* **GIVEN PROBLEM**: Show, in full, each line of the data that contains "picture".

* **DATASET CONTENT**:
== == ==

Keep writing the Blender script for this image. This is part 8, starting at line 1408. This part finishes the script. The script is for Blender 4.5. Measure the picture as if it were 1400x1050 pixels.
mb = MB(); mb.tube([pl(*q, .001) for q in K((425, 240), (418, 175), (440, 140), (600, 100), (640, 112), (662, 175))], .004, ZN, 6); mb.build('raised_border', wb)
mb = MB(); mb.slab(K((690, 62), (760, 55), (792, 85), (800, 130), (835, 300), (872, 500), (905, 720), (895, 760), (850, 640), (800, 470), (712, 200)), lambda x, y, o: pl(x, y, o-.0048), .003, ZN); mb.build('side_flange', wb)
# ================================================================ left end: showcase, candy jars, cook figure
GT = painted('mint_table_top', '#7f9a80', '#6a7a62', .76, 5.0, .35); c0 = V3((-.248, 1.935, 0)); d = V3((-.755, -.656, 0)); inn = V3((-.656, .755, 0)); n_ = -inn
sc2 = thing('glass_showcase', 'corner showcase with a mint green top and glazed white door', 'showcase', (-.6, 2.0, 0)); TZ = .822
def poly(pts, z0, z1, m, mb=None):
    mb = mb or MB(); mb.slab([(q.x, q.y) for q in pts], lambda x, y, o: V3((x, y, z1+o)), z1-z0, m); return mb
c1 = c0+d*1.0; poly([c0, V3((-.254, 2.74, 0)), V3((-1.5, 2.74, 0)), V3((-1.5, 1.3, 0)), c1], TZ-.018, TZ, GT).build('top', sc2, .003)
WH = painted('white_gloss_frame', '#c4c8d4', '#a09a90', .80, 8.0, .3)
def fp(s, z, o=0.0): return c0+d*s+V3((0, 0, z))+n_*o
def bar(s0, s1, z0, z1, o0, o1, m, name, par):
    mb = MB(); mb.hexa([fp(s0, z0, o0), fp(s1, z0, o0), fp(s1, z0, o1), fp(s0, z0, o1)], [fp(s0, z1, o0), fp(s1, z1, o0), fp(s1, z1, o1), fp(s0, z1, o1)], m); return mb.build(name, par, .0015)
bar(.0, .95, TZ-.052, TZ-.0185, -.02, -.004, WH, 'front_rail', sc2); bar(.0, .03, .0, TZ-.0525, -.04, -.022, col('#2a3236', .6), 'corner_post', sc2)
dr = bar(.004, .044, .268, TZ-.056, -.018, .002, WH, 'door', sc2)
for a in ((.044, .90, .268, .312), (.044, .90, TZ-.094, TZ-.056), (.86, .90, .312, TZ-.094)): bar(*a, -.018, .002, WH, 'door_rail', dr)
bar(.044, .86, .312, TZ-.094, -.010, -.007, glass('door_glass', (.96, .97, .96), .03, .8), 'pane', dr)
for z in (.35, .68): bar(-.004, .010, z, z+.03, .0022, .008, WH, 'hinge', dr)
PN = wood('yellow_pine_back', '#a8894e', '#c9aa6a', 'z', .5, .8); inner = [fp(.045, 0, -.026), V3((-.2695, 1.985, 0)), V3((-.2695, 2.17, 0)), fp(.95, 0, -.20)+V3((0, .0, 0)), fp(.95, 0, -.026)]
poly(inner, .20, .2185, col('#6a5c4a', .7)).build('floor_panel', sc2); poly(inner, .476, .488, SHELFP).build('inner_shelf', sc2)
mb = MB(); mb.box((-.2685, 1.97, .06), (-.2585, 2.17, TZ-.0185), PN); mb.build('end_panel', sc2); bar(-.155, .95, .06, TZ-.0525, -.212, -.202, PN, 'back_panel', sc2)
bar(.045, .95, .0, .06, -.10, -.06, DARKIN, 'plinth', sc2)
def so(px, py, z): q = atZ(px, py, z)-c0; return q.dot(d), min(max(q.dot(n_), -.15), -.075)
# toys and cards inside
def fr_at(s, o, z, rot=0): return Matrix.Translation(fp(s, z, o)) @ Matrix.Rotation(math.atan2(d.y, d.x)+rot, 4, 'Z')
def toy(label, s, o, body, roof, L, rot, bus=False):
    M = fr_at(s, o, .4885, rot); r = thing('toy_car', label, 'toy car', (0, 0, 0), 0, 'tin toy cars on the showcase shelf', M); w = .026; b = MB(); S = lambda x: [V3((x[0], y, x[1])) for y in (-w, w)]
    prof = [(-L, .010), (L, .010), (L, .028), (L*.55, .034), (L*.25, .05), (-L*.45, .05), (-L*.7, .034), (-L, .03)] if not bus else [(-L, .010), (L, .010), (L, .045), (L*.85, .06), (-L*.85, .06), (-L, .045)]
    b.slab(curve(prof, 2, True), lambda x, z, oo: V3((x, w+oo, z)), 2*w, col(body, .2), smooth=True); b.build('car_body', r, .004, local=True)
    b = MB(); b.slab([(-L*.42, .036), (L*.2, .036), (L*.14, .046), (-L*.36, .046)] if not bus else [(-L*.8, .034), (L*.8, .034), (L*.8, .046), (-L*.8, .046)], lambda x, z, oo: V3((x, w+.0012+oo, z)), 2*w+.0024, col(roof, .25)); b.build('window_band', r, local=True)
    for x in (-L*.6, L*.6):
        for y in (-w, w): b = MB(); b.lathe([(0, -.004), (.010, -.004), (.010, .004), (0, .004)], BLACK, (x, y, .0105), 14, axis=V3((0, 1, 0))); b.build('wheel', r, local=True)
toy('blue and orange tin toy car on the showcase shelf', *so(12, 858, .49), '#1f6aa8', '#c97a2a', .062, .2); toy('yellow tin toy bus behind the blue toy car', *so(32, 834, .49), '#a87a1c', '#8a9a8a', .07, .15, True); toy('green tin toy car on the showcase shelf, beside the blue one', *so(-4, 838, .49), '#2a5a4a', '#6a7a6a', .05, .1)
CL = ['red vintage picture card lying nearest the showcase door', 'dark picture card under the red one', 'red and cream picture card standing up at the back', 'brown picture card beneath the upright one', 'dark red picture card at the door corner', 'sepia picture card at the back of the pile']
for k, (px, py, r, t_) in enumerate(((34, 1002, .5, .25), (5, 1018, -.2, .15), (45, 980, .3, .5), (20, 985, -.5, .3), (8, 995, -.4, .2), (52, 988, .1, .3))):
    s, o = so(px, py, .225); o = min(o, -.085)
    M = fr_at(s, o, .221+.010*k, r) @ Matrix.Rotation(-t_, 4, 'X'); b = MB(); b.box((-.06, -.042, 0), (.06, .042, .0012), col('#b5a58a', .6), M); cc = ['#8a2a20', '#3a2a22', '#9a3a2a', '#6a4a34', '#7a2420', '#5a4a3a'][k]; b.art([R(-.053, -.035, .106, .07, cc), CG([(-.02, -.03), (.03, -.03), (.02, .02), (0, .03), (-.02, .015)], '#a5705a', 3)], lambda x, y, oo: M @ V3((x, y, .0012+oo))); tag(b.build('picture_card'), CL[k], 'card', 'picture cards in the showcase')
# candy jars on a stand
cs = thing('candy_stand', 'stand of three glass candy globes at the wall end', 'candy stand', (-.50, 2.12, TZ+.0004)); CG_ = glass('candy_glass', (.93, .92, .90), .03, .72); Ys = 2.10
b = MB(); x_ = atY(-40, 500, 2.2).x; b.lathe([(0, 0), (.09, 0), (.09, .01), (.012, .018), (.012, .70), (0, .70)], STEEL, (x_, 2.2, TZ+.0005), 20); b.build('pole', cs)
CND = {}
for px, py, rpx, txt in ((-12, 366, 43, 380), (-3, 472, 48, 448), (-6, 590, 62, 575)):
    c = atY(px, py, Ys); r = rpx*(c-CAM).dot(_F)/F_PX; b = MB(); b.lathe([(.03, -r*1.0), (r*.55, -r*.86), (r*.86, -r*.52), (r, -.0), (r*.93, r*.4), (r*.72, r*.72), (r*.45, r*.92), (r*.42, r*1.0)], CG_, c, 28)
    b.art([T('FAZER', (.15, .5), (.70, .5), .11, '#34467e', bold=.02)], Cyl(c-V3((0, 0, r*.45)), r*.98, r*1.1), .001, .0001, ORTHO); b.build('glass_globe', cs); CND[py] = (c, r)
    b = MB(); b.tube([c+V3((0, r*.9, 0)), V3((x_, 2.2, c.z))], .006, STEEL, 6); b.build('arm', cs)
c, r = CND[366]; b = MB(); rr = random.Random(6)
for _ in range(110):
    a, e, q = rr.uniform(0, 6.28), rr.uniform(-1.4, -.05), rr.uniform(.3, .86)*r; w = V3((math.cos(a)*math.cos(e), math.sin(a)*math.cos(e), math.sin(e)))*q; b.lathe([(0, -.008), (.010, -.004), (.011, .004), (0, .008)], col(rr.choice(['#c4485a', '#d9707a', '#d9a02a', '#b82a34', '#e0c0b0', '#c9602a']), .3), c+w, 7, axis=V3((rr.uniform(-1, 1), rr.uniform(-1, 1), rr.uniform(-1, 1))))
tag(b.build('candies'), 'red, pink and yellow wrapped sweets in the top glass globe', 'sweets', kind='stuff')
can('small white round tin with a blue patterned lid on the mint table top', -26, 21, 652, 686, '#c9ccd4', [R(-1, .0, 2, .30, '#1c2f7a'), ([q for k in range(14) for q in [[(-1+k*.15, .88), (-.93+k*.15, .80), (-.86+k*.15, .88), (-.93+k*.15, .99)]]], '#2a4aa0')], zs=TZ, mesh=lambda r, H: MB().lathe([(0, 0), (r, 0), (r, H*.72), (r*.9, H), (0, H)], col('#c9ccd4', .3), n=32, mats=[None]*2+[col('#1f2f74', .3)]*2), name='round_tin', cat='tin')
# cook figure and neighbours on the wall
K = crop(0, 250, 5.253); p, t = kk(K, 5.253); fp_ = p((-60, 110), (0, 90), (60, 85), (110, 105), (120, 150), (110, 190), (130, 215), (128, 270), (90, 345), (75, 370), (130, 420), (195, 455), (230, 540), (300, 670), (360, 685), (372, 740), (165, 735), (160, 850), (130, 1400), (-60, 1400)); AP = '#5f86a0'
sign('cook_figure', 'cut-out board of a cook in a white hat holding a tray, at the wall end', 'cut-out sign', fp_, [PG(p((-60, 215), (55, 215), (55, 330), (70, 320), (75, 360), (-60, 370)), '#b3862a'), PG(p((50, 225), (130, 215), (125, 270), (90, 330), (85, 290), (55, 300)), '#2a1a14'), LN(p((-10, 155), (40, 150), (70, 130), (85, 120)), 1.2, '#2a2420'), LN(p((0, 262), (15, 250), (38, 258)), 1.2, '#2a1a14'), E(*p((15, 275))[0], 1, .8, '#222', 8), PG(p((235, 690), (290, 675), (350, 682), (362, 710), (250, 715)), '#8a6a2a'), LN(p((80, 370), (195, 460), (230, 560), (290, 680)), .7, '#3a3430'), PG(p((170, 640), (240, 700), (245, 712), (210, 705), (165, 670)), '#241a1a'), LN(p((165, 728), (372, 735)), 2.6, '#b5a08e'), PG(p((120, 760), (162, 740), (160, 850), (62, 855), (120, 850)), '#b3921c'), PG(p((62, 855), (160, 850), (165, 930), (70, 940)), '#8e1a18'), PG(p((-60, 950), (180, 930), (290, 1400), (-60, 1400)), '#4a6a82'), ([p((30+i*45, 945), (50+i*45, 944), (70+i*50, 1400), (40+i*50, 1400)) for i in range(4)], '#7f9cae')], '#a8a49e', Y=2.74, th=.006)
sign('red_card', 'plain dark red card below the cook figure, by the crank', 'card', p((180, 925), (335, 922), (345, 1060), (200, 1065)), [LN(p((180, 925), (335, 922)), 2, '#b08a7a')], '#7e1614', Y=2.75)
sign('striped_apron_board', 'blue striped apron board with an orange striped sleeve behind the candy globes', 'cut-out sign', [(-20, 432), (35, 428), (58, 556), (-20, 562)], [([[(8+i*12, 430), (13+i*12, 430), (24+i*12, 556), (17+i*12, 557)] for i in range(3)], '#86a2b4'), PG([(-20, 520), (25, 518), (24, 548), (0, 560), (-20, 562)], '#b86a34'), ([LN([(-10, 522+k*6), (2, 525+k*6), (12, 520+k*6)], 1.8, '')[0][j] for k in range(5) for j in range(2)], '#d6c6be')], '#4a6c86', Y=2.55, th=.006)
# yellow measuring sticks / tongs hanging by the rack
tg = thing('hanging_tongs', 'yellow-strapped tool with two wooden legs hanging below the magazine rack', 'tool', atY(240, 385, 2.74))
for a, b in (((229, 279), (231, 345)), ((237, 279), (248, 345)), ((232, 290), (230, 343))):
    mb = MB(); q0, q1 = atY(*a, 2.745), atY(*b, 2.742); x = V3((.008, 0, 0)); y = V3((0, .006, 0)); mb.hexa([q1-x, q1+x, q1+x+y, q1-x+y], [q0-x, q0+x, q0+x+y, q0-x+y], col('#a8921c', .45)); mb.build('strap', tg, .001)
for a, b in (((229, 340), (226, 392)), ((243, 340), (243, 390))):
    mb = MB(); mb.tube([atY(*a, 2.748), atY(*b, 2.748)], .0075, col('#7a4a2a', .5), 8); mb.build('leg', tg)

== == ==

* **CORRECT OUTPUT**:
Keep writing the Blender script for this image. This is part 8, starting at line 1408. This part finishes the script. The script is for Blender 4.5. Measure the picture as if it were 1400x1050 pixels.
CL = ['red vintage picture card lying nearest the showcase door', 'dark picture card under the red one', 'red and cream picture card standing up at the back', 'brown picture card beneath the upright one', 'dark red picture card at the door corner', 'sepia picture card at the back of the pile']
    M = fr_at(s, o, .221+.010*k, r) @ Matrix.Rotation(-t_, 4, 'X'); b = MB(); b.box((-.06, -.042, 0), (.06, .042, .0012), col('#b5a58a', .6), M); cc = ['#8a2a20', '#3a2a22', '#9a3a2a', '#6a4a34', '#7a2420', '#5a4a3a'][k]; b.art([R(-.053, -.035, .106, .07, cc), CG([(-.02, -.03), (.03, -.03), (.02, .02), (0, .03), (-.02, .015)], '#a5705a', 3)], lambda x, y, oo: M @ V3((x, y, .0012+oo))); tag(b.build('picture_card'), CL[k], 'card', 'picture cards in the showcase')